Reproduce every line in the listing that contains the word "from".
───── Information supplied ─────
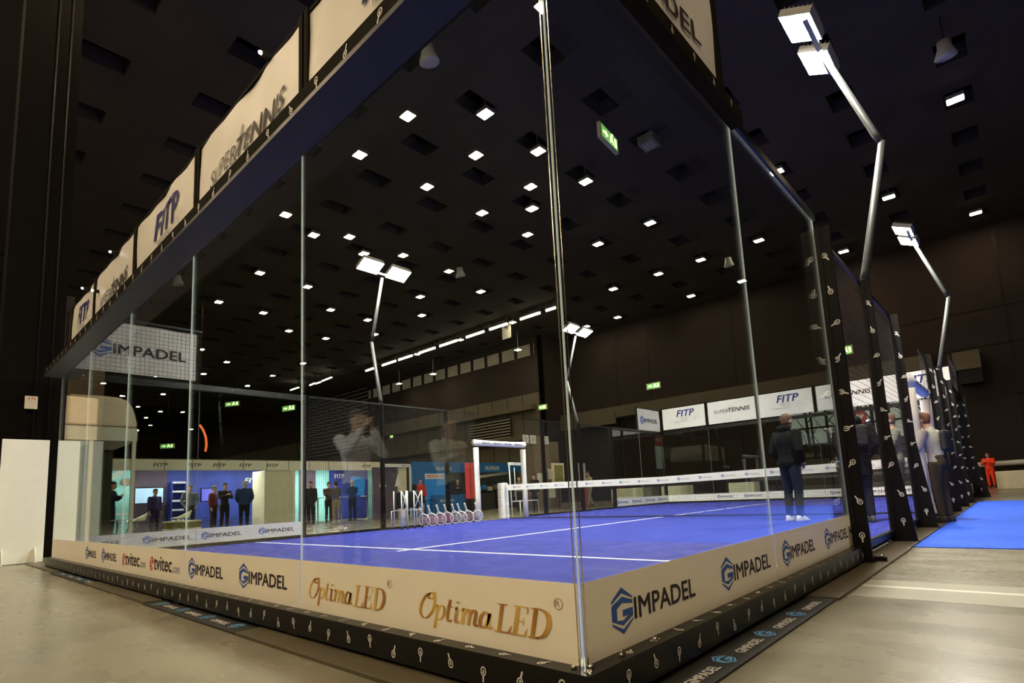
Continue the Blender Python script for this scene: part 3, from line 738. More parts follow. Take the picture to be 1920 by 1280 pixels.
ROWN = {6.4: 'in the nearest ceiling row', 8.25: 'in the second ceiling row from the camera', 10.2: 'in the third ceiling row', 12.13: 'in the fourth ceiling row', 13.62: 'in the fifth, longest ceiling row', 17.6: 'in the sixth ceiling row', 21.0: 'in the farthest ceiling row'}
s_ = (HC-.65)/(9-.65); proto = None
def place_light(x, y, z=None, label=None):
    global proto
    if proto is None: proto = ceil_light(); o = proto
    else: o = copy_tree(proto)
    o.location = (x, y, (z or HC-.15)); o['label'] = label
for ry, xs_ in LG.items():
    for i, x in enumerate(sorted(xs_)):
        place_light(11.186+(x-11.186)*s_, -1.588+(ry+1.588)*s_, label='ceiling downlight, %s from the left %s' % (ORD[i], ROWN[ry]))
for i, (x, nm) in enumerate(((-16.2, 'right'), (-26.3, 'middle'), (-31.3, 'left'))):
    place_light(x+.2, YL-2.0, 11.55, 'downlight hanging in front of the far clerestory band, %s one' % nm)
# lamps of the same ceiling over and behind the viewer (outside the picture)
for iy, y in enumerate((-17.5, -14.5, -11.5, -8.5, -5.5, -2.5, .7)):
    for ix, x in enumerate((-10.5, -4.8, -2., 3.7, 6.6, 12.2, 15., 20.6)):
        if y > 0 and x < -4: continue
        place_light(x, y, label='ceiling downlight over the near walkway, row %s, %s from the left' % (ORD[iy], ORD[ix]))
# tube lights
TUBE = mat('fluorescent tube', (1, .95, .85), .4, emit=14, ecol=(1, .88, .68), var=0)
tp = [(-29.9, -28.3), (-27.6, -26), (-25.3, -23.4), (-22.3, -20.4), (-19.7, -17.7), (-16.6, -14.8), (-14.2, -12.2), (-11.7, -10.6)]
tp = []
for a, b_ in ((665, 682), (695, 719), (725, 749), (762, 791), (800, 832), (849, 881), (892, 924), (949, 985), (997, 1014)): tp.append((a, b_))
def unp(u, v, ax, val):
    d = F+R*((u-972.78)/1038.77)-U*((v-791.69)/1038.77); t = (val-CAM[ax])/d[ax]; return CAM+d*t
for i, (a, b_) in enumerate(tp):
    pa = unp(a, 692-.357*(a-665), 2, HC-.5); pb = unp(b_, 692-.357*(b_-665), 2, HC-.5)
    y = 25.9
    t = thing('tube_light', 'long white tube light hanging under the ceiling, %s from the left in the row' % ORD[i], 'tube light', ((pa.x+pb.x)/2, y, HC-.5), 'tube lights hung in one row')
    m = MB(); m.tube([(pa.x, y, HC-.5), (pb.x, y, HC-.5)], .07, TUBE, 8); m.build('tube', t)
    m = MB(); m.box(pa.x-.05, pb.x+.05, y-.1, y+.1, HC-.42, HC-.36, HOUS)
    for q in (pa.x, pb.x): m.box(q-.01, q+.01, y-.01, y+.01, HC-.36, HC, HOUS)
    m.build('housing', t)
for i, (a, b_, v0, v1) in enumerate(((545, 560, 731, 726), (581, 590, 722, 718), (592, 601, 719, 716), (604, 622, 714, 707))):
    pa = unp(a, v0, 1, 24.); pb = unp(b_, v1, 1, 24.)
    t = thing('tube_light', 'short tube light far left under the ceiling, %s from the left' % ORD[i], 'tube light', ((pa.x+pb.x)/2, 24, pa.z), 'distant tube lights far left')
    m = MB(); m.tube([pa, pb], .06, TUBE, 8); m.build('tube', t); m = MB(); m.box(pa.x-.02, pa.x+.02, 23.98, 24.02, pa.z, HC, BLACK); m.box(pb.x-.02, pb.x+.02, 23.98, 24.02, pb.z, HC, BLACK); m.build('rods', t)
ORN = mat('orange neon', (1, .2, .05), .4, emit=1.6, ecol=(1, .16, .04), var=0)
pa = [unp(u, v, 0, -22.) for u, v in ((374, 796), (381, 806), (386, 820), (387, 834), (385, 846))]
t = thing('neon_arc', 'thin curved orange light over the stands on the left', 'neon light', pa[0]); m = MB(); m.tube(pa, .06, ORN, 8); m.build('tube', t)
m = MB(); m.tube([pa[0], (pa[0].x, pa[0].y, HC)], .015, BLACK, 5); m.build('cable', t)
# exit signs, speakers etc.
GRN = mat('lit green exit sign', (.1, .6, .15), .4, emit=.85, ecol=(.30, .70, .16), var=0)
GRW = mat('lit pictogram', (.9, 1, .6), .4, emit=2.6, ecol=(.85, 1, .45), var=0)
EXB = mat('cream sign body', (.5, .5, .38), .5)
def exit_sign(label, c, r, w=1.0, h=.4, lit=True, hang=True):
    c = Vector(c); r = Vector(r).normalized(); fr = Fr(c, r, (0, 0, 1)); t = thing('exit_sign', label, 'exit sign', c, 'exit signs')
    m = MB(); m.prism(fr, [(-w/2-.06, -h/2-.05), (w/2+.06, -h/2-.05), (w/2+.06, h/2+.05), (-w/2-.06, h/2+.05)], -.12, 0, EXB)
    if hang: m.box(fr.p(0, 0, -.06).x-.012, fr.p(0, 0, -.06).x+.012, fr.p(0, 0, -.06).y-.012, fr.p(0, 0, -.06).y+.012, c.z+h/2, HC+1.2, BLACK)
    m.build('case', t)
    m = MB(); m.poly(fr, [(-w/2, -h/2), (w/2, -h/2), (w/2, h/2), (-w/2, h/2)], GRN, .004)
    m.poly(fr, [(-.42*w, -.10*h), (-.25*w, -.10*h), (-.25*w, -.3*h), (-.08*w, 0), (-.25*w, .3*h), (-.25*w, .10*h), (-.42*w, .10*h)], GRW, .008)
    m.poly(fr, [(.0, -.35*h), (.08*w, -.35*h), (.12*w, 0), (.2*w, -.35*h), (.26*w, -.3*h), (.18*w, .18*h), (.05*w, .2*h)], GRW, .008)
    m.poly(fr, [(.3*w, -.36*h), (.44*w, -.36*h), (.44*w, .36*h), (.3*w, .36*h)], GRW, .008); m.ball(fr.p(.12*w, .3*h, .008), .05*w, GRW)
    m.build('lit_face', t)
e = unp(1143, 258, 2, HC-1.2); exit_sign('green lit exit sign hanging high over the court centre', e, (-.1, 1., 0), 1.1, .42)
e = unp(1225, 723, 1, YF-.02); exit_sign('green exit sign fixed to the dark far wall above the far banners', e, (1, 0, 0), 1.0, .36, hang=False)
e = unp(1583, 657, 1, YF-.02); exit_sign('green exit sign on the far wall seen beside the first right post', e, (1, 0, 0), .75, .42, hang=False)
e = unp(1017, 763, 1, YL-.02); exit_sign('small green exit sign on the far wall behind the corner profile', e, (1, 0, 0), .7, .3, hang=False)
e = unp(541, 765, 1, 28); exit_sign('large green exit sign hanging far left above the mesh fence', e, (1, .3, 0), 2.0, .6, hang=True)
e = unp(435, 757, 1, 22); exit_sign('green exit sign hanging in the far left hall beside the tall glass joint', e, (1, .5, 0), 1.8, .45)
e = unp(313, 836, 1, 14); exit_sign('low green exit sign over the exhibition stands on the left', e, (1, .8, 0), 1.2, .35)
e = unp(734, 817, 1, YL-.02); exit_sign('yellowish exit sign between the court and the far wall', e, (1, 0, 0), .5, .4, hang=False)
SPK = mat('white horn speaker', (.42, .43, .41), .5)
for i, (u, v, nm) in enumerate(((802, 104, 'nearest one left of the corner profile'), (862, 512, 'one over the left half of the court'), (1772, 95, 'one at the upper right'), (1366, 493, 'one right of the tall glass joint'), (332, 527, 'dim one under the left top beam'))):
    c = unp(u, v, 2, HC-1.0); t = thing('hanging_speaker', 'small pale horn speaker under the ceiling, '+nm, 'speaker', c, 'ceiling speakers')
    m = MB(); m.tube([c+Vector((0, 0, .3)), c+Vector((0, 0, .28)), c+Vector((0, .02, .1)), c+Vector((0, .05, -.15)), c+Vector((0, .06, -.17))], [.09, .16, .17, .27, .25], SPK, 10); m.build('horn', t)
    m = MB(); m.tube([c+Vector((0, 0, .3)), (c.x, c.y, HC)], .015, BLACK, 5); m.build('rod', t)
for u, v, nm in ((1217, 268, 'beside the hanging exit sign'),):
    c = unp(u, v, 2, HC-.2); m = MB(); m.box(c.x-.3, c.x+.3, c.y-.3, c.y+.3, HC-.3, HC, HOUS)
    t = thing('ceiling_vent', 'small square ceiling unit with three pale slats beside the hanging exit sign', 'ceiling vent', (c.x, c.y, HC-.3)); m.build('case', t)
    for k in range(3):
        m = MB(); m.box(c.x-.18+k*.13, c.x-.08+k*.13, c.y-.2, c.y+.2, HC-.32, HC-.3, SPK); m.build('slat', t)
c = unp(949, 617, 1, 27); m = MB(); m.box(c.x-.42, c.x+.42, 27, 27.05, c.z-.7, c.z+.7, mat('white sign board', (.3, .29, .25), .6)); m.text(Fr((c.x, 26.998, c.z), (1, 0, 0), (0, 0, 1)), '4', -.18, -.05, .36, .5, INK)
t = thing('hanging_sign', 'white numbered sign hanging in the hall below the tube lights', 'sign', (c.x, 27, c.z)); m.build('board', t)
m = MB(); m.tube([(c.x, 27.02, c.z+.7), (c.x, 27.02, HC)], .012, BLACK, 5); m.build('cable', t)

# ------------------------------------------------------------------ mats and boards on the floor
MATB = mat('black rubber mat', (.018, .018, .018), .6)
PLY = mat('dark film-faced plywood', (.085, .070, .045), .42, var=.15, scale=3)
def gmat(label, x0, x1, y0, y1, along):
    t = thing('floor_mat', label, 'mat', ((x0+x1)/2, (y0+y1)/2, ZF)); m = MB(); m.box(x0, x1, y0, y1, ZF, ZF+.010, MATB)
    L = (x1-x0) if along == 'x' else (y1-y0); k = 0; a = .1
    while a < L-.15:
        if along == 'x': fr = Fr((x0, y0+.03, ZF+.0105), (1, 0, 0), (0, 1, 0)); 
        else: fr = Fr((x1-.02, y0, ZF+.0105), (0, 1, 0), (-1, 0, 0))
        wy = (y1-y0 if along == 'x' else x1-x0)
        if k % 2 == 0: glogo(m, fr, a+.08, wy*.24, .11, SKYINK)
        else: m.text(fr, 'GIMPADEL', a-.04, wy*.10, .26, .045, ICON, bold=.010)
        a += .25; k += 1
    m.build('sheet', t)
gmat('black printed rubber mat beside the right base beam at the near corner', 9.98, 10.235, .1, 2.3, 'y')
gmat('black printed rubber mat along the near end, left of the long dark board', 5.72, 7.6, -.215, .03, 'x')
gmat('short black printed mat along the near end, farther left', 1.3, 3.4, -.2, .03, 'x')
def board(label, x0, x1, y0, y1): m = MB(); m.box(x0, x1, y0, y1, ZF, ZF+.018, PLY); return tag(m.build('floor_board', bevel=.003), label, 'floor board')
board('long dark plywood board under the near end beam, reaching the near corner', 7.62, 10.2, -.22, .05)
board('dark plywood board under the near end beam, middle of the left side', 3.42, 5.7, -.20, .05)
board('small dark plywood board at the far left corner of the near end', -1.2, 1.25, -.16, .08)
board('dark plywood board beside the right glass, running to the first post', 9.98, 10.25, 2.32, 5.3)
board('dark plywood board along the right mesh fence by the blue carpet', 9.98, 10.24, 5.32, 16)
m = MB(); CARP = mat('bright blue carpet', (.013, .078, .56), .95, var=.10, scale=5, bump=.3)
m.box(10.245, 18.5, 5.5, 16.9, ZF, ZF+.008, CARP); tag(m.build('carpet'), 'bright blue carpet beside the right court fence', 'carpet')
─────
■ Correct output
Continue the Blender Python script for this scene: part 3, from line 738. More parts follow. Take the picture to be 1920 by 1280 pixels.
ROWN = {6.4: 'in the nearest ceiling row', 8.25: 'in the second ceiling row from the camera', 10.2: 'in the third ceiling row', 12.13: 'in the fourth ceiling row', 13.62: 'in the fifth, longest ceiling row', 17.6: 'in the sixth ceiling row', 21.0: 'in the farthest ceiling row'}
        place_light(11.186+(x-11.186)*s_, -1.588+(ry+1.588)*s_, label='ceiling downlight, %s from the left %s' % (ORD[i], ROWN[ry]))
        place_light(x, y, label='ceiling downlight over the near walkway, row %s, %s from the left' % (ORD[iy], ORD[ix]))
    t = thing('tube_light', 'long white tube light hanging under the ceiling, %s from the left in the row' % ORD[i], 'tube light', ((pa.x+pb.x)/2, y, HC-.5), 'tube lights hung in one row')
    t = thing('tube_light', 'short tube light far left under the ceiling, %s from the left' % ORD[i], 'tube light', ((pa.x+pb.x)/2, 24, pa.z), 'distant tube lights far left')